The two last fought a war in July 2006, after Hizbollah captured two Israeli soldiers in a cross-border raid. Nearly 1,200 Lebanese, mostly civilians, died in the July war and 158 people died in Israel, mostly soldiers.

Regional sources say Israel and Hizbollah have since formed an unwritten understanding that while they can exchange fire within Syria, they must avoid attacks within Lebanon or Israel lest that escalates to war.

The tensions have sapped confidence in Lebanon’s economy, already suffering one of the world’s heaviest public debt burdens and low growth.
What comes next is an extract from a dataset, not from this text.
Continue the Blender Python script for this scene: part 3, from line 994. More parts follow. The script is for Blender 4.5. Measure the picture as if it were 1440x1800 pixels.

The cost of insuring Lebanese sovereign debt against default hit a fresh record high and the country’s dollar-denominated bonds came under pressure again on Wednesday.

Israeli air strikes killed two Lebanese Hizbollah fighters at the weekend in Syria, where Hizbollah and Iran provide critical military help to Damascus.

Israel, which sees the heavily armed Hizbollah as the biggest threat across its border, has also grown alarmed by the rising influence of its foe Iran in Syria.

Israeli officials say the air force has mounted hundreds of strikes against what it deems Iranian targets and Hizbollah arms transfers inside Syria.

Iran also has wide sway in Iraq through militia allies and is aligned with the Houthi movement in Yemen, which is at war with a Saudi-led coalition.